Il a été fait valoir que, tant à l’acquisition d’un actif à un prix comportant une partie variable qu’à l’acquisition d’un actif contre rente viagère, le prix d'acquisition est placé dans la dépendance d'un élément incertain au moment de l'acquisition.

De l'avis de la Commission, l’acquisition d’un actif à un prix variable présente certes des éléments de similitude avec l’acquisition d’un actif contre rente viagère, mais les deux situations ne sont toutefois pas identiques. Dans le cas de la rente viagère, l'élément d'incertitude porte sur la survie effective du bénéficiaire de la rente, soit sur un élément extrinsèque à la valeur économique objective du bien. Quelle que soit la période durant laquelle la rente sera servie, la valeur économique du bien sera la même pour l'entreprise. Dans le cas de l'acquisition d'un bien moyennant un prix variable en fonction de son rendement pour l'entreprise, l'élément d'incertitude porte sur un élément intrinsèque du bien: sa valeur économique pour l'entreprise, estimée par le biais de son influence sur la rentabilité de celle-ci. Cette différence quant au fond justifie un traitement différent sous l'angle comptable: dans le premier cas l'incertitude se traduit dans un compte de provisions au passif du bilan et dans les variations de ce compte; dans le second cas, elle concerne la valeur pour laquelle le bien est porté à l'actif.

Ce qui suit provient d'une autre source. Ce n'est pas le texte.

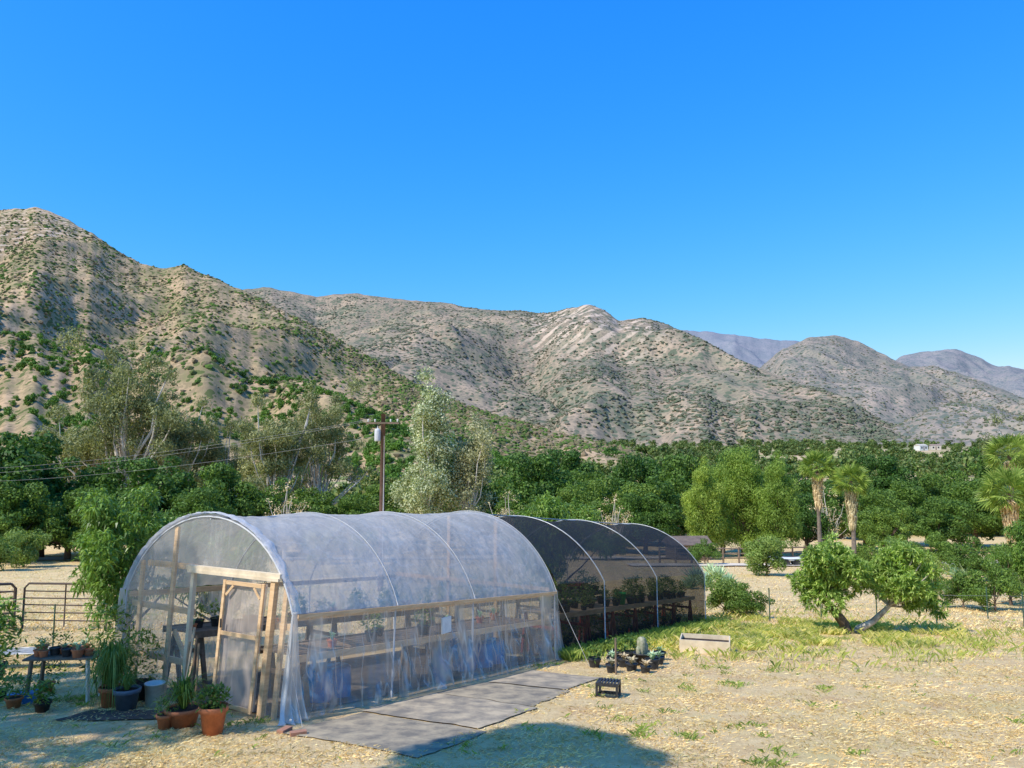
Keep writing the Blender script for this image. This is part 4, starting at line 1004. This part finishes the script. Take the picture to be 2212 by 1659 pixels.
def rfence(x0, y0, x1, y1, n):
    e = thing("rail_fence", "brown wooden rail corral fence beyond the field", "fence", (x0, y0, g1(x0, y0)), group="wooden corral fences")
    P = [(x0 + (x1 - x0) * i / n, y0 + (y1 - y0) * i / n) for i in range(n + 1)]
    for x, y in P:
        b = B(); b.beam((x, y, g1(x, y) - .2), (x, y, g1(x, y) + 1.5), .14, .14); b.part("post", OLDWOOD, e)
    for h in (.5, .9, 1.35):
        b = B(); b.tube([(x, y, g1(x, y) + h) for x, y in P], .06, 4); b.part("rail", OLDWOOD, e)
rfence(13.5, 72, 22.5, 73, 6); rfence(22.5, 73, 29, 78, 4)
def shed(x, y, w, d, h, rz, wallm, roofm, label, name="shed"):
    e = thing(name, label, name, (x, y, g1(x, y)), rz)
    b = B(); b.box((0, 0, h / 2 - .2), (w, d, h + .4))
    b.part("wall", wallm, e, False, False)
    b = B(); o_ = .35; rh = d * .22
    b.v = [(-w / 2 - o_, -d / 2 - o_, h - .1), (w / 2 + o_, -d / 2 - o_, h - .1), (w / 2 + o_, 0, h + rh), (-w / 2 - o_, 0, h + rh), (-w / 2 - o_, d / 2 + o_, h - .1), (w / 2 + o_, d / 2 + o_, h - .1)]
    for q in ((0, 1, 2, 3), (3, 2, 5, 4), (0, 3, 4), (1, 5, 2)): b.face(q)
    b.part("roof", roofm, e, False, False)
    for i in (-1, 1):
        b = B(); b.box((i * w * .25, -d / 2 - .02, h * .55), (w * .16, .05, h * .4)); b.part("window", BLACKP, e, False, False)
    b = B(); b.box((0, -d / 2 - .02, h * .4), (w * .12, .05, h * .8)); b.part("door", OLDWOOD, e, False, False)
ROOFR = mat("grey_brown_roof", (.20, .15, .12), (.12, .09, .08), 2, .8)
shed(17.8, 80, 3.6, 3, 1.7, .1, OLDWOOD, ROOFR, "low dark wooden shed with weathered roof")
HW = mat("house_wall", (.62, .56, .48)); HR = mat("house_roof", (.35, .25, .20))
shed(.527 * 1150, 1150, 15, 11, 7, .3, WHITE, HW, "large white house among valley trees", "house")
shed(.545 * 1180, 1180, 14, 10, 6.5, -.2, HW, HR, "pale tan house among valley trees", "house")
shed(-.19 * 330, 330, 12, 9, 4, .4, HW, mat("dark_roof", (.06, .07, .10)), "house with dark roof among the trees", "house")
e = thing("parked_trailer", "white flat trailer parked beside the track", "trailer", (.351 * 70, 70, g1(.351 * 70, 70)), -.2)
b = B(); P = [[(x_, y_, .75 + .25 * (x_ / 2.2) ** 2 - abs(y_) * .1) for y_ in (-.8, -.4, 0, .4, .8)] for x_ in np.linspace(-2.2, 2.2, 9)]; b.grid(P); b.box((0, 0, .6), (4, 1.5, .18)); b.part("bed", WHITE, e, True, False)
for sx in (-.3, .6):
    for sy in (-.85, .85):
        b = B(); b.tube([(sx, sy - .08, .33), (sx, sy + .08, .33)], .33, 16); b.part("wheel", BLACKP, e, True, False)
e = thing("garden_cart", "red garden cart standing in the field", "cart", (3.1, 40, g1(3.1, 40)), .2)
b = B(); b.box((0, 0, .45), (1.1, .6, .06)); b.box((0, -.3, .58), (1.1, .04, .3)); b.box((0, .3, .58), (1.1, .04, .3)); b.box((-.55, 0, .58), (.04, .56, .3)); b.box((.55, 0, .58), (.04, .56, .3)); b.part("tray", REDP, e, False, False)
for sx in (-.38, .38):
    for sy in (-.33, .33):
        b = B(); b.tube([(sx, sy - .04, .2), (sx, sy + .04, .2)], .2, 16); b.part("wheel", BLACKP, e, True, False)
b = B(); b.tube([(.55, 0, .4), (1.0, 0, .7), (1.0, 0, .95)], .02, 6); b.part("handle", BLACKP, e, True, False)

# ------------------------------------------------------------ right side objects
x0, y0 = 5.0, 20.6
e = thing("planter_box", "pale wooden planter box on the grass", "planter", (x0, y0, g1(x0, y0)), -.28)
b = B()
for yy in (-.38, .38): b.box((0, yy, .17), (1.25, .03, .36))
for xx in (-.61, .61): b.box((xx, 0, .17), (.03, .73, .355))
b.part("side_boards", WOODP, e, False, False)
b = B(); b.box((0, 0, .22), (1.18, .72, .04)); b.part("soil", SOIL, e, False, False)
x0, y0 = 1.72, 14.3
b = B(); w, d, h = .40, .34, .26
for sx in (-1, 1):
    for sy in (-1, 1): b.box((sx * (w / 2 - .02), sy * (d / 2 - .02), h / 2), (.04, .04, h))
for z in (.02, h - .03):
    b.box((0, d / 2 - .012, z), (w - .08, .022, .05)); b.box((0, -d / 2 + .012, z), (w - .08, .022, .05)); b.box((w / 2 - .012, 0, z), (.022, d - .08, .05)); b.box((-w / 2 + .012, 0, z), (.022, d - .08, .05))
for i in range(6): b.box((-w / 2 + .06 + i * .056, 0, h + .004), (.03, d, .012))
for i in range(3): b.box((0, -d / 2 + .05 + i * .12, h - .004), (w - .03, .03, .004))
b.solo("plastic_crate", BLACKP, "upturned black plastic crate on the dry grass", "crate", (x0, y0, g1(x0, y0)), world=False, rz=-.3)
def cactus(x, y, label):
    e = thing("potted_cactus", label, "cactus", (x, y, g1(x, y)))
    b = B(); b.lathe([(0, 0), (.15, 0), (.19, .26), (.21, .26), (.21, .29), (.18, .29), (.17, .25), (0, .25)], n=20); b.part("pot", BLACKP, e, True, False)
    b = B(); n = 28
    for (cx, cy, r, hh) in ((0, 0, .10, .40), (.09, .05, .06, .26), (-.08, -.05, .055, .2)):
        bb = len(b.v); prof = [(r * .8, 0), (r, hh * .3), (r, hh * .75), (r * .75, hh * .92), (r * .2, hh)]
        for rr, z in prof:
            for j in range(n):
                a = 2 * math.pi * j / n; q = rr * (1 + (.12 if j % 2 else -.05)); b.v.append((cx + q * math.cos(a), cy + q * math.sin(a), .24 + z))
        for i in range(4):
            for j in range(n): b.face([bb + i * n + j, bb + i * n + (j + 1) % n, bb + (i + 1) * n + (j + 1) % n, bb + (i + 1) * n + j])
    b.part("cactus_stem", mat("woolly_cactus", (.42, .38, .28), (.20, .23, .13), 20, .9), e, True, False)
random.seed(14)
cactus(2.95, 18.1, "woolly ribbed cactus in black pot")
CP = [potplant(.17, .24, BLACKP, sprig(36, .22, .22, .025, SUCC), SUCC), potplant(.17, .24, BLACKP, shrubby(140, .34, .25, .1, .04), OAKL2), potplant(.15, .2, BLACKP, sprig(30, .18, .22, .03, DRYFROND), DRYFROND)]
for i, (x, y) in enumerate([(2.3, 18.1), (2.6, 17.4), (2.75, 18.5), (3.35, 18.2), (2.15, 17.2), (2.4, 18.7), (3.1, 17.6), (2.85, 17.1), (1.85, 17.9), (3.5, 18.9), (2.5, 17.95), (3.05, 18.75)]):
    o = obj("potted_plant", CP[(i * 2) % 3]); o.location = (x, y, g1(x, y)); o.rotation_euler = (random.uniform(-.12, .12), random.uniform(-.12, .12), i); z = random.uniform(.7, 1.1); o.scale = (z, z, z); tag(o, "black nursery pot with spiky succulent on the ground", "potted plant", "black pots on the grass")
b = B(); b.beam((0, 0, -.1), (0, 0, .75), .035, .035); b.solo("wooden_stake", OLDWOOD, "short brown wooden stake beside the pots", "stake", (2.2, 16.9, g1(2.2, 16.9)), world=False)
b = B(); b.box((0, 0, .03), (.22, .11, .06))
b.solo("brick", mat("brick_red", (.40, .20, .13)), "loose red brick by the mat corner", "brick", (-3.0, 11.3, g1(-3.0, 11.3)), world=False, rz=.4)
b = B(); b.box((0, 0, .03), (.22, .11, .06))
b.solo("brick", bpy.data.materials["brick_red"], "loose red brick by the mat corner", "brick", (-3.25, 11.5, g1(-3.25, 11.5)), world=False, rz=1.2)

# ------------------------------------------------------------ utility pole and wires
px, py = -.1665 * 45, 45; pz = g1(px, py)
e = thing("utility_pole", "dark wooden utility pole with transformer and crossarm", "utility pole", (px, py, pz))
b = B(); b.tube([(0, 0, -.5), (0, 0, 10.1)], [.17, .125], 12); b.part("pole", mat("pole_wood", (.16, .09, .065), (.10, .06, .045), 3, .9), e, True, False)
b = B(); b.beam((-.95, -.13, 9.55), (.95, -.13, 9.55), .09, .11); b.part("crossarm", OLDWOOD, e, False, False)
for x_ in (-.85, -.45, .45, .85):
    b = B(); b.lathe([(.02, 0), (.05, .03), (.03, .07), (.055, .10), (.03, .16), (0, .17)], (x_, -.13, 9.61), 10); b.part("insulator", WHITE, e, True, False)
b = B(); b.lathe([(0, 0), (.17, 0), (.18, .05), (.18, .62), (.15, .70), (.05, .74), (0, .74)], (-.30, -.1, 8.5), 16); b.tube([(-.3, -.1, 9.2), (-.3, -.1, 9.4)], .03, 8); b.part("transformer", WHITEP, e, True, False)
b = B(); b.tube([(.1, -.15, 8.8), (.12, -.15, 1.0)], .03, 6); b.part("conduit", WHITEP, e, True, False)
def wire(p, q, sag, label):
    p = Vector(p); q = Vector(q); b = B(); pts = []
    for i in range(25):
        t = i / 24; c = p.lerp(q, t); c.z -= sag * 4 * t * (1 - t); pts.append(c)
    b.tube(pts, .007, 5); b.solo("power_line", WIREM, label, "power line", p, True, group="power lines")
for i, (dx, h) in enumerate(((-.85, 9.75), (-.45, 9.75), (.3, 8.9))):
    wire((px + dx, py - .13, pz + h), (-58 + i, 70, 3.2 - i * .5), .9, "thin power line running from the pole")

# ------------------------------------------------------------ shading trees beside the viewpoint
SHT = std_tree(41, 14, 1.15, .8, 11.6, 16, .55, 420, .22, .14, OAKL2, BARK, .2, 7, irregular=.3)
place(SHT, "shade_tree", "tall tree casting a shadow patch on the grass", "tree", -8.5, 4.0, 1.0, 0.)
SHT2 = std_tree(42, 14, 3.5, 1.8, 11.4, 44, .85, 320, .22, .14, OAKL2, BARK, .3, 7, irregular=.3)
place(SHT2, "shade_tree", "spreading tree shading the potting corner", "tree", -15.9, 6.3, 1.0, 0.)

# ------------------------------------------------------------ camera, light, world
cam = bpy.data.cameras.new("camera"); co = bpy.data.objects.new("camera", cam); COL.objects.link(co)
co.location = (0, 0, CAMZ); co.rotation_euler = (math.radians(90 + 5.84), 0, 0)
cam.sensor_width = 36; cam.lens = 36 * 1671 / 2212; cam.clip_end = 40000; cam.clip_start = .1
scene.camera = co
hx, hy = -.80, -.60; el = math.radians(48)
sd = Vector((hx * math.cos(el), hy * math.cos(el), math.sin(el)))
L = bpy.data.lights.new("sun", 'SUN'); L.energy = 5.0; L.angle = math.radians(.53); L.color = (1, .955, .86)
lo = bpy.data.objects.new("sun", L); COL.objects.link(lo); lo.rotation_euler = sd.to_track_quat('Z', 'Y').to_euler()
w = bpy.data.worlds.new("World"); scene.world = w; w.use_nodes = True; nt = w.node_tree; nt.nodes.clear()
sky = N(nt, "ShaderNodeTexSky", sky_type='NISHITA'); sky.sun_disc = False; sky.sun_elevation = el; sky.sun_rotation = math.atan2(hx, hy) % (2 * math.pi)
sky.air_density = 1.0; sky.dust_density = .3; sky.ozone_density = 3.0
sc_ = N(nt, "ShaderNodeSeparateColor"); nt.links.new(sky.outputs[0], sc_.inputs[0])
cc = N(nt, "ShaderNodeCombineColor")
for i, (gain, ex, mx) in enumerate(((.20, 2.05, 5.5), (1.40, .82, 7.0), (6.4, .12, 9))):
    nt.links.new(mth(nt, 'MINIMUM', mth(nt, 'MULTIPLY', mth(nt, 'POWER', sc_.outputs[i], ex), gain), mx), cc.inputs[i])
bg = N(nt, "ShaderNodeBackground"); bg.inputs[1].default_value = .14
wo = N(nt, "ShaderNodeOutputWorld")
nt.links.new(cc.outputs[0], bg.inputs[0]); nt.links.new(bg.outputs[0], wo.inputs[0])
scene.view_settings.view_transform = 'Standard'; scene.view_settings.look = 'None'; scene.view_settings.exposure = 0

Le présent avis remplace les avis 126/9 et 126/10.
 

  • 1Avis CNC 126/9 – « Acquisition d'une immobilisation pour un prix comportant une partie fixe payable au comptant, une partie fixe à payer de manière échelonnée et une partie variable dépendant du bénéfice d'exploitation réalisé », Bull. CNC, n° 30, février 1993, 10-11.
  • 2Avis CNC 126/10 – « Immobilisation acquise pour un prix variable dépendant du bénéfice ultérieur du cessionnaire », Bull. CNC , nr. 30, février 1993, 17-19.
  • 3Article 15, al. 2 de la Quatrième directive CE du 25 juillet 1978, JO L 222 du14 août 1978, p. 11-31.
  • 4Pour la reconnaissance d’un actif, l’IASB propose dans la section 98 du Cadre de préparation et de présentation des états financiers les critères suivants: “Un actif est comptabilisé au bilan lorsqu’il est probable que des avantages économiques futurs iront à l’actif a un coût ou une valeur qui peut être évalué de façon fiable.
  • 5Le prix fixe est amorti sur 10 ans, c.-à-d. 300 : 10 = 30.
  • 6Le prix variable est amorti sur 9 ans, c.-à-d. 27 : 9 = 3.
  • 7Le prix variable est amorti sur 8 ans, c.-à-d. 32 : 8 = 4.
  • 8Le prix variable est amorti sur 7 ans, c.-à-d. 14 : 7 = 2.
  • 9Le prix variable est amorti sur 6 ans, c.-à-d. 36 : 6 = 6.